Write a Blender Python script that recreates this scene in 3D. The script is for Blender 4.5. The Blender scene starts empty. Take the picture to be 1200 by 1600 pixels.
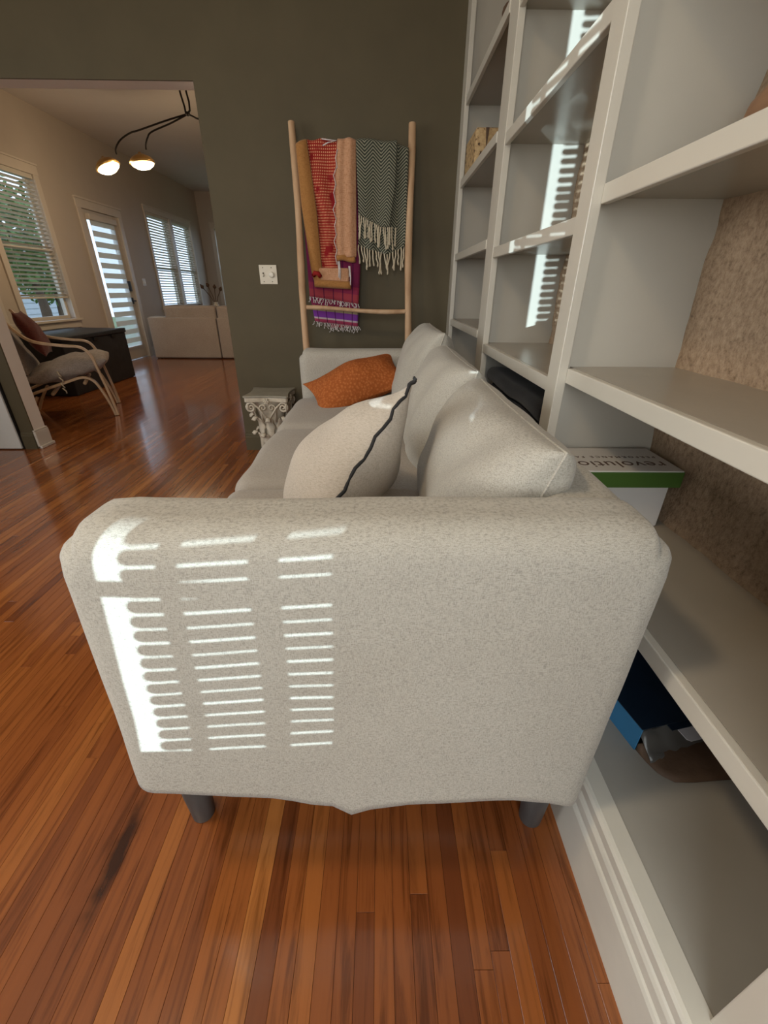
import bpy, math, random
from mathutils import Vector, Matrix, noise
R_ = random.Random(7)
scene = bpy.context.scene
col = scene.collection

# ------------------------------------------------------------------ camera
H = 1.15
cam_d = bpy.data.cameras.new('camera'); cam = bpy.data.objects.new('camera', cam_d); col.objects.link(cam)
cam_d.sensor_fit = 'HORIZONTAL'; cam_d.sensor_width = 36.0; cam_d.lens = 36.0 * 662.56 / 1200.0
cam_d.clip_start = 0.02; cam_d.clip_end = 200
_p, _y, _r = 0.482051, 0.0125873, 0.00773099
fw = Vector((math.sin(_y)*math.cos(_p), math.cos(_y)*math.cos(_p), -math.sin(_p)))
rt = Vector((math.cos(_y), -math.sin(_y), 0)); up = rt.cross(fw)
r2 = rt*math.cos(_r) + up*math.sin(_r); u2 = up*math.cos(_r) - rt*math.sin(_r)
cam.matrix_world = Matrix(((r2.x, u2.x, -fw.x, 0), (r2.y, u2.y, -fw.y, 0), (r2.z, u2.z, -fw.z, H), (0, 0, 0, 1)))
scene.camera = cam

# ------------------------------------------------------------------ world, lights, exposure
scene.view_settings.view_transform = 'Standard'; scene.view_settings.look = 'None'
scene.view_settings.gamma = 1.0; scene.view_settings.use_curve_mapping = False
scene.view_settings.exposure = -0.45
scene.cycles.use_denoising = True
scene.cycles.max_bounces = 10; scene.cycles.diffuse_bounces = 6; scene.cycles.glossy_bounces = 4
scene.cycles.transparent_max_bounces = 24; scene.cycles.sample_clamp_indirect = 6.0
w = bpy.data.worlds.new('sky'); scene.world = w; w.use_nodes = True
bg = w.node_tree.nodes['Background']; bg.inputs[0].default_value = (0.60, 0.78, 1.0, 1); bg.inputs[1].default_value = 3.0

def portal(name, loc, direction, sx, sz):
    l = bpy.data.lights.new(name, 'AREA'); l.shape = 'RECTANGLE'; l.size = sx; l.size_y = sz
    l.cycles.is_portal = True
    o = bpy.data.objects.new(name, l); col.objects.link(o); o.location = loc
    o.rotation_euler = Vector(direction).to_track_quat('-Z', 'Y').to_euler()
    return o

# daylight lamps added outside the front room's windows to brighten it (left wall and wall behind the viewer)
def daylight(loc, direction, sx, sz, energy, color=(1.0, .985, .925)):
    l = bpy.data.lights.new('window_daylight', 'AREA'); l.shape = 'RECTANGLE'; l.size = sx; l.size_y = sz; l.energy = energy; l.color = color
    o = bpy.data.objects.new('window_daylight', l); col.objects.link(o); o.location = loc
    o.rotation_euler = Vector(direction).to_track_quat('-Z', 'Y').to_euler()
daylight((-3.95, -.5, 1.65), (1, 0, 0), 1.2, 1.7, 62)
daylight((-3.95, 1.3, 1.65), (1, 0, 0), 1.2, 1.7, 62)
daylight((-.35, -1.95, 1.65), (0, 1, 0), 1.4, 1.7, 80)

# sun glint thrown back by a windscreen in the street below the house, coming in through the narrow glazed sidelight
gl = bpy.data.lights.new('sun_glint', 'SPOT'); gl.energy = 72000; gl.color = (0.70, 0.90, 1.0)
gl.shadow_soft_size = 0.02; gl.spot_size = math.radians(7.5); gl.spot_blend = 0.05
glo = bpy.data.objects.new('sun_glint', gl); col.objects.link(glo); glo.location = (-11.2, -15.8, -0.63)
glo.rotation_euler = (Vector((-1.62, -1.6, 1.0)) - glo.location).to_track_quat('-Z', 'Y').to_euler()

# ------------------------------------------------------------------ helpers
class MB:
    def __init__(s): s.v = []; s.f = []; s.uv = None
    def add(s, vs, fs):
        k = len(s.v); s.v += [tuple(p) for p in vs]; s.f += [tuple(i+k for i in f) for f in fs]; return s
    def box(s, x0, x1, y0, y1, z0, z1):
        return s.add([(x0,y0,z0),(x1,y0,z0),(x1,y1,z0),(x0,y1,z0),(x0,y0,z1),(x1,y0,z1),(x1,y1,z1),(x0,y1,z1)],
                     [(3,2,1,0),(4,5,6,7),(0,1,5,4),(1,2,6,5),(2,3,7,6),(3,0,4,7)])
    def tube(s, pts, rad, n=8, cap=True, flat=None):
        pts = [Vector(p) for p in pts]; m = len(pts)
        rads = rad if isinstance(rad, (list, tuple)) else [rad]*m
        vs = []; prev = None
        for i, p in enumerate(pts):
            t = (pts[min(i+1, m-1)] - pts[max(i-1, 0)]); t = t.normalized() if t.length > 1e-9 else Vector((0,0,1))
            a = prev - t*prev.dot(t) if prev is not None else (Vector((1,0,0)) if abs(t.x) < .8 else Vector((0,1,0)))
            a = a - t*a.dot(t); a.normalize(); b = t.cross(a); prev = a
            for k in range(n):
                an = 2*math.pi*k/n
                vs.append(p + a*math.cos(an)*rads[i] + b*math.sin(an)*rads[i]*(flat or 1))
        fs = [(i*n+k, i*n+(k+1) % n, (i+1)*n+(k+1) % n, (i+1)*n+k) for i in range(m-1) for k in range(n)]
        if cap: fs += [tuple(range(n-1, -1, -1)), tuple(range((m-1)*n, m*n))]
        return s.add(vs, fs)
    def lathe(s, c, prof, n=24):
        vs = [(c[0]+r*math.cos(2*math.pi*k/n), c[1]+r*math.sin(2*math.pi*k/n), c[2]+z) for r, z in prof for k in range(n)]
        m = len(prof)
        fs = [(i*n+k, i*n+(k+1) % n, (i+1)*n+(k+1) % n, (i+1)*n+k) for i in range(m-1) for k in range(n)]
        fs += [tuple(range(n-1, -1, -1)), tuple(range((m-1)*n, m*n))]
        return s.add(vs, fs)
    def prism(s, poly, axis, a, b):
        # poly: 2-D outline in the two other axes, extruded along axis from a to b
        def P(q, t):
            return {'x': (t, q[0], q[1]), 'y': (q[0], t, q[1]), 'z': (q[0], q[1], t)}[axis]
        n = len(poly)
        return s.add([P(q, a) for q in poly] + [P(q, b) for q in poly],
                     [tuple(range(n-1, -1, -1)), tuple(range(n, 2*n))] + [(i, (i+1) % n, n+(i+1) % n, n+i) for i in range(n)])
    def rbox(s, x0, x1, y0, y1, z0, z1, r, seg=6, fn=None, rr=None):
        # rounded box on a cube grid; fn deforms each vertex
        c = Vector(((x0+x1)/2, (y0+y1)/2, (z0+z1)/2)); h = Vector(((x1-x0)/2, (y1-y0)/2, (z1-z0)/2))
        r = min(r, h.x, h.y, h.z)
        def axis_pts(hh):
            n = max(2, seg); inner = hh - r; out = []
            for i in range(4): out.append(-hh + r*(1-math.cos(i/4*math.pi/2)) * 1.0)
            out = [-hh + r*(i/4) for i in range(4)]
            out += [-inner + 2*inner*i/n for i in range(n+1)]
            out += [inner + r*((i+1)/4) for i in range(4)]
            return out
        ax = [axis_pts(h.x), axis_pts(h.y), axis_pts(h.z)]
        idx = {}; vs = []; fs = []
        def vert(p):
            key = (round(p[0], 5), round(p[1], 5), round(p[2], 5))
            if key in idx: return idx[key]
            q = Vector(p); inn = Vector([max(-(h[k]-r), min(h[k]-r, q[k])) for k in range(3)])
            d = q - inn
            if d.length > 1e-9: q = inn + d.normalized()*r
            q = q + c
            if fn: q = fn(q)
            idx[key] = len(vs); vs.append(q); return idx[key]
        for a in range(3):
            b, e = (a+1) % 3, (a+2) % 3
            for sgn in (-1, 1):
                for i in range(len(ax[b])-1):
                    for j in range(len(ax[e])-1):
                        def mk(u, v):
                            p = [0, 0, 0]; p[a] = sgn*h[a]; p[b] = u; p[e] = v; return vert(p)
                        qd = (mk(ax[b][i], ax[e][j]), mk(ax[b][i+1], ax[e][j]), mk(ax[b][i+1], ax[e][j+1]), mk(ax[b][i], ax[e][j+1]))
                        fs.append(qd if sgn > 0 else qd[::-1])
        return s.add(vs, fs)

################

#### Directive
Copy exactly the lines running from the beginning of the listing through the line that has "scene.camera = cam". Drop the pictures.

#### Output for this exercise
Write a Blender Python script that recreates this scene in 3D. The script is for Blender 4.5. The Blender scene starts empty. Take the picture to be 1200 by 1600 pixels.
import bpy, math, random
from mathutils import Vector, Matrix, noise
R_ = random.Random(7)
scene = bpy.context.scene
col = scene.collection

# ------------------------------------------------------------------ camera
H = 1.15
cam_d = bpy.data.cameras.new('camera'); cam = bpy.data.objects.new('camera', cam_d); col.objects.link(cam)
cam_d.sensor_fit = 'HORIZONTAL'; cam_d.sensor_width = 36.0; cam_d.lens = 36.0 * 662.56 / 1200.0
cam_d.clip_start = 0.02; cam_d.clip_end = 200
_p, _y, _r = 0.482051, 0.0125873, 0.00773099
fw = Vector((math.sin(_y)*math.cos(_p), math.cos(_y)*math.cos(_p), -math.sin(_p)))
rt = Vector((math.cos(_y), -math.sin(_y), 0)); up = rt.cross(fw)
r2 = rt*math.cos(_r) + up*math.sin(_r); u2 = up*math.cos(_r) - rt*math.sin(_r)
cam.matrix_world = Matrix(((r2.x, u2.x, -fw.x, 0), (r2.y, u2.y, -fw.y, 0), (r2.z, u2.z, -fw.z, H), (0, 0, 0, 1)))
scene.camera = cam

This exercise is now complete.